I've tried to implement <mrk> using the two notations for overlapping elements we discussed:

Overlapping example: <pc>aaa <mrk>bbb</pc> ccc</mrk>


Solution a) using two mrk linked by their IDs

<pc>aaa <mrk id='1'>bbb</mrk></pc><mrk id='1'> ccc</mrk>


Solution b) using the same start/end mechanism as in <sc>/<ec>

<pc>aaa <sm id='1'>bbb</pc> ccc<em rid=\"2\"/>


In my experience solution b) is a lot easier to implement. For example:

- I was able to reuse most of the code written for <pc>/<sc>/<ec>

- Using multiple <mrk> for the same annotation forces you to separate the markers from the data they refer to (since two spans can refer to the same data).

Obviously all this is highly dependent on the underlying implementation. Because I started mine with <pc>/<sc>/<ec> the data structure I'm using probably favor its re-use. So my test is probably bias a bit.

But even so, it looks to me that a notation consistent with <pc>/<sc>/<ec> has more advantages, or more exactly less drawbacks.

I'm also not working with a DOM object, but with the structure mapped to internal objects.
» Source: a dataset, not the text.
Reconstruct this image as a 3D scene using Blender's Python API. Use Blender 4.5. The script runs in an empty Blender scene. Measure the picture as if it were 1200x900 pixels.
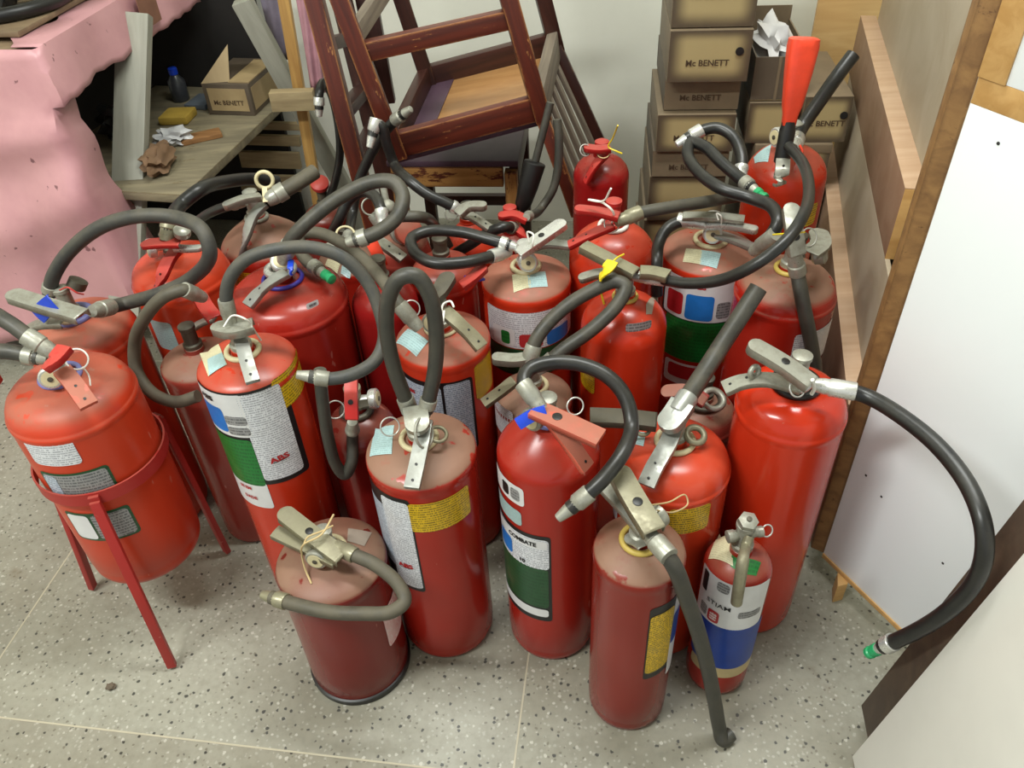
import bpy, bmesh, math, random
from math import sin, cos, pi, radians, sqrt, atan2, hypot
from mathutils import Vector, Matrix

S = bpy.context.scene
COL = S.collection
random.seed(4)

# ------------------------------------------------------------------ camera
FOC, PITCH, ROLL, CAMH = 956.0, radians(40.57), radians(3.4), 1.32
_up = Vector((0, sin(PITCH), cos(PITCH)))
FW = Vector((0, cos(PITCH), -sin(PITCH)))
RT = Vector((1, 0, 0)) * cos(ROLL) - _up * sin(ROLL)
UP = Vector((1, 0, 0)) * sin(ROLL) + _up * cos(ROLL)
CAM = Vector((0, 0, CAMH))
cd = bpy.data.cameras.new('camera')
cd.sensor_fit = 'HORIZONTAL'
cd.sensor_width = 36.0
cd.lens = FOC / 1200.0 * 36.0
cd.clip_start = 0.02
co = bpy.data.objects.new('camera', cd)
COL.objects.link(co)
m = Matrix((RT, UP, -FW)).transposed().to_4x4()
m.translation = CAM
co.matrix_world = m
S.camera = co

# ------------------------------------------------------------------ world, lights, exposure
w = bpy.data.worlds.new('world')
S.world = w
w.use_nodes = True
w.node_tree.nodes['Background'].inputs[0].default_value = (0.93, 0.97, 1.0, 1)
w.node_tree.nodes['Background'].inputs[1].default_value = 0.46
S.view_settings.view_transform = 'Standard'
S.view_settings.look = 'None'
S.view_settings.gamma = 1.0
S.view_settings.use_curve_mapping = False
S.view_settings.exposure = 0.6


def area(name, loc, sx, sy, power, color, rz=0.0):
    l = bpy.data.lights.new(name, 'AREA')
    l.shape = 'RECTANGLE'
    l.size, l.size_y = sx, sy
    l.energy = power
    l.color = color
    o = bpy.data.objects.new(name, l)
    o.location = loc
    o.rotation_euler = (0, 0, rz)
    COL.objects.link(o)
    return o


area('ceiling_tube_light', (0.3, 1.1, 2.68), 1.2, 0.18, 27, (0.97, 1.0, 0.97), radians(-8))
area('panel_fill_light', (-1.35, 0.0, 2.68), 1.2, 0.18, 46, (0.97, 1.0, 0.97), radians(-8))  # second lamp, added to brighten the white cabinet panel


# ------------------------------------------------------------------ pixel to place
def ray(u, v):
    return FW + RT * ((u - 600) / FOC) - UP * ((v - 450) / FOC)


def Pz(u, v, z):
    d = ray(u, v)
    return CAM + d * ((z - CAMH) / d.z)


def Py(u, v, y):
    d = ray(u, v)
    return CAM + d * (y / d.y)


# ------------------------------------------------------------------ materials
MATS = {}


def s2l(c):
    return tuple(((x / 255.0) / 12.92 if x / 255.0 <= 0.04045 else ((x / 255.0 + 0.055) / 1.055) ** 2.4) for x in c) + (1.0,)


class NT:
    def __init__(self, name):
        self.m = bpy.data.materials.new(name)
        self.m.use_nodes = True
        self.t = self.m.node_tree
        self.b = self.t.nodes['Principled BSDF']

    def n(self, typ, **kw):
        x = self.t.nodes.new(typ)
        for k, v in kw.items():
            setattr(x, k, v)
        return x

    def link(self, a, b):
        self.t.links.new(a, b)

    def val(self, sock, v):
        if isinstance(v, (int, float, tuple, list)):
            sock.default_value = v
        else:
            self.link(v, sock)

    def math(self, op, a, b=0.0, c=None):
        x = self.n('ShaderNodeMath', operation=op)
        self.val(x.inputs[0], a)
        self.val(x.inputs[1], b)
        if c is not None:
            self.val(x.inputs[2], c)
        return x.outputs[0]

    def noise(self, scale, detail=4, rough=0.55, vec=None, dist=0.0):
        x = self.n('ShaderNodeTexNoise')
        x.inputs['Scale'].default_value = scale
        x.inputs['Detail'].default_value = detail
        x.inputs['Roughness'].default_value = rough
        x.inputs['Distortion'].default_value = dist
        if vec is not None:
            self.link(vec, x.inputs['Vector'])
        return x.outputs[0]

    def ramp(self, fac, lo, hi):
        x = self.n('ShaderNodeMapRange', interpolation_type='SMOOTHSTEP')
        self.val(x.inputs[0], fac)
        x.inputs[1].default_value = lo
        x.inputs[2].default_value = hi
        return x.outputs[0]

    def mix(self, fac, a, b):
        x = self.n('ShaderNodeMix', data_type='RGBA')
        self.val(x.inputs[0], fac)
        self.val(x.inputs[6], a)
        self.val(x.inputs[7], b)
        return x.outputs[2]

    def coord(self, which='Object', scale=None, rot=None):
        x = self.n('ShaderNodeTexCoord').outputs[which]
        if scale or rot:
            mp = self.n('ShaderNodeMapping')
            if scale:
                mp.inputs['Scale'].default_value = scale
            if rot:
                mp.inputs['Rotation'].default_value = rot
            self.link(x, mp.inputs['Vector'])
            x = mp.outputs[0]
        return x

    def bump(self, h, strength=0.2, dist=0.002):
        x = self.n('ShaderNodeBump')
        x.inputs['Strength'].default_value = strength
        x.inputs['Distance'].default_value = dist
        self.link(h, x.inputs['Height'])
        self.link(x.outputs[0], self.b.inputs['Normal'])

    def done(self, color, rough=0.5, metal=0.0, coat=0.0):
        self.val(self.b.inputs['Base Color'], color)
        self.val(self.b.inputs['Roughness'], rough)
        self.val(self.b.inputs['Metallic'], metal)
        if coat:
            self.b.inputs['Coat Weight'].default_value = coat
        return self.m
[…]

That may change one's perspective too.

I have no idea how this would play with a completely different programming model, like using XSLT.
Bryan: any chance for you to give us some thoughts on what approach would be the easiest?
I'm asking you because I know you're using XSLT for your XLIFF tools, but maybe others have thoughts on that too? Or with other languages like Python?